Written task: Go through the entries and say how many lines contain the string "that". The number is the whole answer.

Provided records:
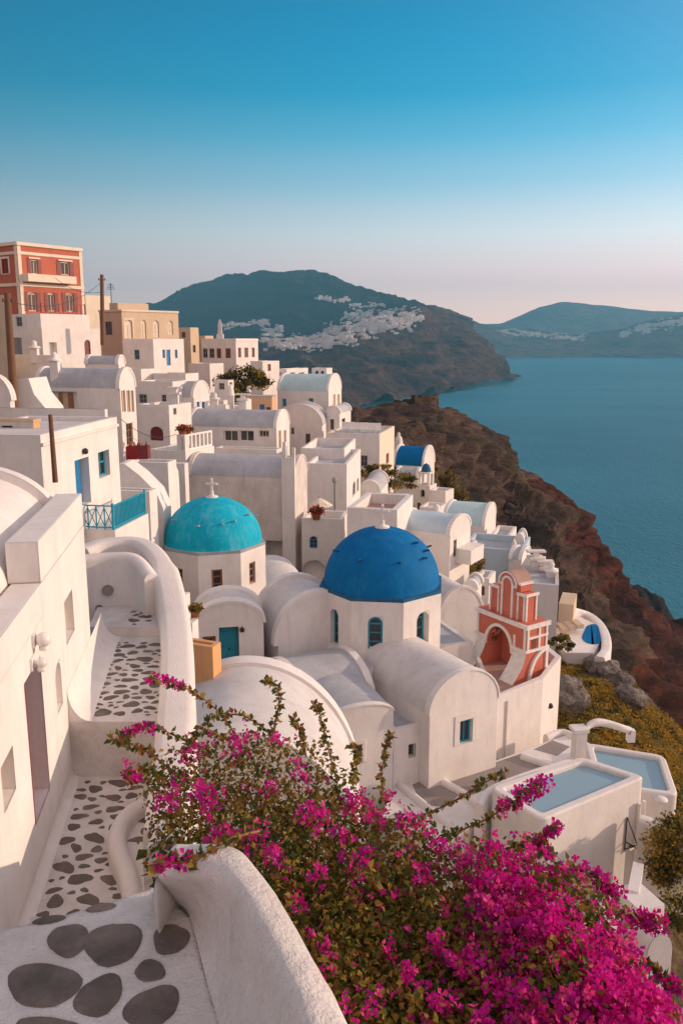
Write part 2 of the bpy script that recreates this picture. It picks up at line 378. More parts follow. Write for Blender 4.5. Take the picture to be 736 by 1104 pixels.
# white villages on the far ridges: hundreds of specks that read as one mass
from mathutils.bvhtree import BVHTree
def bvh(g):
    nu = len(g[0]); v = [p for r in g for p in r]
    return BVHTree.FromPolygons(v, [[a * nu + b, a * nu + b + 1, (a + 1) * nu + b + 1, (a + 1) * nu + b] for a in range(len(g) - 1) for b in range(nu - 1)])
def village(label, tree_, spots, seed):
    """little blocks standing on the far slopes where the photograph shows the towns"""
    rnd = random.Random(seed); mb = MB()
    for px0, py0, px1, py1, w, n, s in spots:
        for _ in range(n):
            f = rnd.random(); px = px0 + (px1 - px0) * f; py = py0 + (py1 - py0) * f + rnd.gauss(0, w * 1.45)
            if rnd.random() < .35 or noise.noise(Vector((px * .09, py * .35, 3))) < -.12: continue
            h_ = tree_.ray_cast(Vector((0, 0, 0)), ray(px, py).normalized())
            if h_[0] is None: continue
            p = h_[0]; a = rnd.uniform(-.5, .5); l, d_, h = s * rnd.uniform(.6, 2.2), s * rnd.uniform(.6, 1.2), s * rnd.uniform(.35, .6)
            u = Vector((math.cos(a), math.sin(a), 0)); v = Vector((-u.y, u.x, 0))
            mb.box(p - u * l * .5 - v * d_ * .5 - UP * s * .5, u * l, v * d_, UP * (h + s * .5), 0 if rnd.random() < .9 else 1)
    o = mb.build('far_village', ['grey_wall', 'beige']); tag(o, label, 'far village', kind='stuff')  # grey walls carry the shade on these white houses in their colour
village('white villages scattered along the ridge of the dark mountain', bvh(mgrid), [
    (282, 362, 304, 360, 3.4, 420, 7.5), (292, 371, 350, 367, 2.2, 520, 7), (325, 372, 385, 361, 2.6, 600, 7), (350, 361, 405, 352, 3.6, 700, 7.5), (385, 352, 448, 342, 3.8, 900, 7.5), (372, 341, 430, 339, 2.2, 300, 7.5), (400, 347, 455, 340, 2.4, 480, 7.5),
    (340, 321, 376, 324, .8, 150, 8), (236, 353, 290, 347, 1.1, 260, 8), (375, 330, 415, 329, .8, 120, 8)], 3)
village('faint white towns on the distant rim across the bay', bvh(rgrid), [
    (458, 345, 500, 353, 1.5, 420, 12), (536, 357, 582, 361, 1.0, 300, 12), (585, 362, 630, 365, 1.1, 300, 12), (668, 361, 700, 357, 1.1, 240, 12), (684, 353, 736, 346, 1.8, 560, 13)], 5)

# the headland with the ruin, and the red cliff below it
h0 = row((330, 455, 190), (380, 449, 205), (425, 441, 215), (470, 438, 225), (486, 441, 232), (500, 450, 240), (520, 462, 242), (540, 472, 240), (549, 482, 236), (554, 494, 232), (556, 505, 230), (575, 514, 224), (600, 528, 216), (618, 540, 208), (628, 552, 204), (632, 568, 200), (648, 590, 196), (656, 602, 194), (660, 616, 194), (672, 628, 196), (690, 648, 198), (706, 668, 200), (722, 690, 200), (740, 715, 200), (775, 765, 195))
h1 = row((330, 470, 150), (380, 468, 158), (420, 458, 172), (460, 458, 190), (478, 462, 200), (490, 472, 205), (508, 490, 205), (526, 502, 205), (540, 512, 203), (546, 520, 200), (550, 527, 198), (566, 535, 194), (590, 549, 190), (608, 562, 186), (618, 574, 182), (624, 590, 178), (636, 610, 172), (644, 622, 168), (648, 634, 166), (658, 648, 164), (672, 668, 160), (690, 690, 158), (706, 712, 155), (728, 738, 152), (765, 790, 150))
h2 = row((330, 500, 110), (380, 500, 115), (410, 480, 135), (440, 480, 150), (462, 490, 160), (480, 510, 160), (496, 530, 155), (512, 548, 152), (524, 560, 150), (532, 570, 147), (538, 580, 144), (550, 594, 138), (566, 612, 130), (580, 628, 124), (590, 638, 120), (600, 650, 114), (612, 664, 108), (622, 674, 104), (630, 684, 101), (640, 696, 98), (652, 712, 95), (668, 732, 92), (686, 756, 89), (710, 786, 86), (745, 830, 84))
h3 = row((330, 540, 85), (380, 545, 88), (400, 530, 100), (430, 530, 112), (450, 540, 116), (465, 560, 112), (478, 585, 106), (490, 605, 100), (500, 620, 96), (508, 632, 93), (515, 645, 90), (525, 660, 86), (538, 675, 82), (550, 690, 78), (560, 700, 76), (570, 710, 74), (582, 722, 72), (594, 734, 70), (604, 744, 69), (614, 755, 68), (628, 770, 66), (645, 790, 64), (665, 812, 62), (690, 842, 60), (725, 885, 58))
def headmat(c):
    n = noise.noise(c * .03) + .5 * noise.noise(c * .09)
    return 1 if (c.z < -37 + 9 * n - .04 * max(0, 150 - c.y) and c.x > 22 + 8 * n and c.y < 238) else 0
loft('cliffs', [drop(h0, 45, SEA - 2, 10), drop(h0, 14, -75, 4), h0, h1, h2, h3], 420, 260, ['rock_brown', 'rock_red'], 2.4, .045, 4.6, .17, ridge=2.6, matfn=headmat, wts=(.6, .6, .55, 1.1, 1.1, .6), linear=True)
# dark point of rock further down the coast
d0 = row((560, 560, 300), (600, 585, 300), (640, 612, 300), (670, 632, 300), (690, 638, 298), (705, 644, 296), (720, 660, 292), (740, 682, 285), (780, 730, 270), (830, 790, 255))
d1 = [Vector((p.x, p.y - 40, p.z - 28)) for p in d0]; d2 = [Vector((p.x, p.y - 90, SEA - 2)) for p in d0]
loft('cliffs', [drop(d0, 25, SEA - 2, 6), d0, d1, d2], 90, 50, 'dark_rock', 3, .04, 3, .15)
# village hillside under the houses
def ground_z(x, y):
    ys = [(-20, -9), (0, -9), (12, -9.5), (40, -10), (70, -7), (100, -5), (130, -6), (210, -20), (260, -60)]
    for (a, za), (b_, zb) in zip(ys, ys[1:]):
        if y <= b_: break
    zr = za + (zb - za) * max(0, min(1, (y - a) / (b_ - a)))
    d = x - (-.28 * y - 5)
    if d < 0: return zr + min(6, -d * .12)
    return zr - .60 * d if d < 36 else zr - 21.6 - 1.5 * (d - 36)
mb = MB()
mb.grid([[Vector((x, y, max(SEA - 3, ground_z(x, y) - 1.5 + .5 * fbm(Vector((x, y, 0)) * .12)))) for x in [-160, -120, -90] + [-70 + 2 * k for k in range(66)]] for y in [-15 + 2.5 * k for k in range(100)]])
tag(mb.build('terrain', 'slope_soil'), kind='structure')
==
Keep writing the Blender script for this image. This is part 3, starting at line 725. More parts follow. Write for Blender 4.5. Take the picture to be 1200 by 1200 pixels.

Result for this task: 2